A single pass over write of the raw drive with anything, zeros, random, whatever is sufficient to make data practically unrecoverable. This can be done via direct write or via the builtin security commands.

Magnetic force microscopes are not going to extract the data.

Wear leveling in Solid State drives would require disassembly and chip removal to bypass the wear leveling controllers. Custom chip analysis of the wear level swapped bits can extract unwiped old snippets but this would be expensive, time consuming and have very little context. Standard forensic shops won't do this.

Bad sectors won't be wiped, but if they are truly bad you likely have nothing significant worth the effort of expensive reconstruction of the bad sectors. Yes, bad sectors can be artificially created to hide data, but if you did this you would know it.

Similarly HPA & DCO hidden sectors will not be wiped, but unless you created them and put data there, there's nothing of your's present.

Official classification standards require physical destruction to avoid even the most unlikely release.
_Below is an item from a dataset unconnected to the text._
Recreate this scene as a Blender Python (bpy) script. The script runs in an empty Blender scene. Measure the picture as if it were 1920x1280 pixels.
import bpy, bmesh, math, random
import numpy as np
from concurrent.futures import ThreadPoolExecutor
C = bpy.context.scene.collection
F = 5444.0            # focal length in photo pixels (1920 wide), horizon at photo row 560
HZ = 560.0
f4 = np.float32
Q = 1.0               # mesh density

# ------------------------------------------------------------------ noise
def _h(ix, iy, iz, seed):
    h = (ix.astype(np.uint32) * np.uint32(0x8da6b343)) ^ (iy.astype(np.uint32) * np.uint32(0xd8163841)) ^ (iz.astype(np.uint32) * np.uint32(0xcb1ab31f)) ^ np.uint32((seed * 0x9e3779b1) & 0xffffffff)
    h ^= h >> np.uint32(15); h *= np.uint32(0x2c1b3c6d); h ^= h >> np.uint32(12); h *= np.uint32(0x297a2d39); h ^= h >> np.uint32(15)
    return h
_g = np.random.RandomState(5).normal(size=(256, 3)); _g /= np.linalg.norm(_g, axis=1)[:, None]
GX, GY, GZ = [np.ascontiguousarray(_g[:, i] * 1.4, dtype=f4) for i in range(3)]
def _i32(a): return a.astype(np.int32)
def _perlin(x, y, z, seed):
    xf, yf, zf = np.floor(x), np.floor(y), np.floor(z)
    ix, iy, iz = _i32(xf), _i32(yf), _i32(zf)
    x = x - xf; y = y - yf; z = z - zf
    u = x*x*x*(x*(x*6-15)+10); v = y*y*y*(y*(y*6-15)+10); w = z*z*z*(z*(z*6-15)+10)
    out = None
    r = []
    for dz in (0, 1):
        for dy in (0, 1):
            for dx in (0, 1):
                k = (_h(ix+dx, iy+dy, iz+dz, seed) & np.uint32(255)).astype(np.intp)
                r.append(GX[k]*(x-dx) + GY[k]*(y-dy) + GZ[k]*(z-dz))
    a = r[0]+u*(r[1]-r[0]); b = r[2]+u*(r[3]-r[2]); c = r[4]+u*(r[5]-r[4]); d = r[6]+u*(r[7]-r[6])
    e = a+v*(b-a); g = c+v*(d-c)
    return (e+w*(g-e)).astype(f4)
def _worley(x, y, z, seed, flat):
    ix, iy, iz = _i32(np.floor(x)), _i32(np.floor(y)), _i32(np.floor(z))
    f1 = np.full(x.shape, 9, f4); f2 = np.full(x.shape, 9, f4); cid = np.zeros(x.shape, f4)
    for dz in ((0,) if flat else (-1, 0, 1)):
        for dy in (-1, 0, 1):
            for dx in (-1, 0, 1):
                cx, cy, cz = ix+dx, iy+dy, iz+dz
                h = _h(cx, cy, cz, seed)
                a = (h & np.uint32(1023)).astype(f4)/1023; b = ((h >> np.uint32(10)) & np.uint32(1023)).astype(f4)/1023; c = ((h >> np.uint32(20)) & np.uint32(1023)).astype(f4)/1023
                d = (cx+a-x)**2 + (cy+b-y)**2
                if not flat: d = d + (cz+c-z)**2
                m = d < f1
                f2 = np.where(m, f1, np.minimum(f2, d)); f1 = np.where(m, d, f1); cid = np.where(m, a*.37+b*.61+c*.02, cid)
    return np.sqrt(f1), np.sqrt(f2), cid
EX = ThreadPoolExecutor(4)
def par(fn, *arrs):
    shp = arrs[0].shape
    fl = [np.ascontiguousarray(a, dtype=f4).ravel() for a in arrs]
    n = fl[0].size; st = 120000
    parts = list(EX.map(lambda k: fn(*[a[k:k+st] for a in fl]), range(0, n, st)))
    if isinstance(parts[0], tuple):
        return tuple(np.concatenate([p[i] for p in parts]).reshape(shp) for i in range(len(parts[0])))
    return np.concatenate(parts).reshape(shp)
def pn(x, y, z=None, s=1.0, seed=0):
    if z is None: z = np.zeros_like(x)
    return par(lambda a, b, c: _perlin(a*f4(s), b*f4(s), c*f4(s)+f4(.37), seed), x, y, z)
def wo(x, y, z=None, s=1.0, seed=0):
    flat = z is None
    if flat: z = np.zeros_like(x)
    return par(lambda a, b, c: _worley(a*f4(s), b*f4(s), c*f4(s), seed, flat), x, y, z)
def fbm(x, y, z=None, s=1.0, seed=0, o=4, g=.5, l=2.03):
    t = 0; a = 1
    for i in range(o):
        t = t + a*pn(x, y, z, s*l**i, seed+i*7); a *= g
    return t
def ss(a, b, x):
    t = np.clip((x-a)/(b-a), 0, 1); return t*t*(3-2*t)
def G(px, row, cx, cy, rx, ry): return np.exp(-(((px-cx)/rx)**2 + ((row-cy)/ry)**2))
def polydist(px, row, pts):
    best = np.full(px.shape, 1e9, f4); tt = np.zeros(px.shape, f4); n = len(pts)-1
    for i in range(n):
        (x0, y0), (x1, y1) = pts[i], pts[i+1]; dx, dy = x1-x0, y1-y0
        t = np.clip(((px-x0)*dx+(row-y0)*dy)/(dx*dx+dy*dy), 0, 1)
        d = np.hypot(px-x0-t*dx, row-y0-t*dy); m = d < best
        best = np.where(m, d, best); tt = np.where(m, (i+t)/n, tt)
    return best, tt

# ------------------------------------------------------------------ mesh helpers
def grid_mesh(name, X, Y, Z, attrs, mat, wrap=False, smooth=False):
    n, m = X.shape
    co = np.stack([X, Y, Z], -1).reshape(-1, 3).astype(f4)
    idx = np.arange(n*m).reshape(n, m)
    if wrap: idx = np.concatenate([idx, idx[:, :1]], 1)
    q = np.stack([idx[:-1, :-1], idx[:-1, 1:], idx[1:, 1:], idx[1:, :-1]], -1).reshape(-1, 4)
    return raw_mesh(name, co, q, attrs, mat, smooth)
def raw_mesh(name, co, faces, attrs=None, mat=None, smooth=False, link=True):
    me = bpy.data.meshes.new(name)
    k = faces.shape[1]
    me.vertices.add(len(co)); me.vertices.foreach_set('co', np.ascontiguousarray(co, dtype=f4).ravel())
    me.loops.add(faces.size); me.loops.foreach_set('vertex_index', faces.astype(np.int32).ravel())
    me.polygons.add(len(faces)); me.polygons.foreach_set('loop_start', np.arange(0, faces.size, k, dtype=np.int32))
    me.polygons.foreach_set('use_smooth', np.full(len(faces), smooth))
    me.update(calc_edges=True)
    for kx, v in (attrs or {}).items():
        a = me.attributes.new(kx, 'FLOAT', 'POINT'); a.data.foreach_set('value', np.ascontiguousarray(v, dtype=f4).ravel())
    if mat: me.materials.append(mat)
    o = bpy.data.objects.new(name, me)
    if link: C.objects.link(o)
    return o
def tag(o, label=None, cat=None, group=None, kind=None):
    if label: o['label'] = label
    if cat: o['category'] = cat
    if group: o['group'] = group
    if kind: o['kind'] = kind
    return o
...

Wipe with zeroes then check for non-zero content afterwards to verify. It won't meet military standards but it's a 99.9% solution.

Since you are looking for a simple "Do This", I suggest Eraser, or DBAN.

  • Thanks, this info is very handy. Especially "Yes, bad sectors can be artificially created to hide data, but if you did this you would know it." because I don't even know what a bad sector is, so I wouldn't have created one. Would it be possible to include code/instructions for how to "Wipe with zeroes then check for non-zero content afterwards to verify."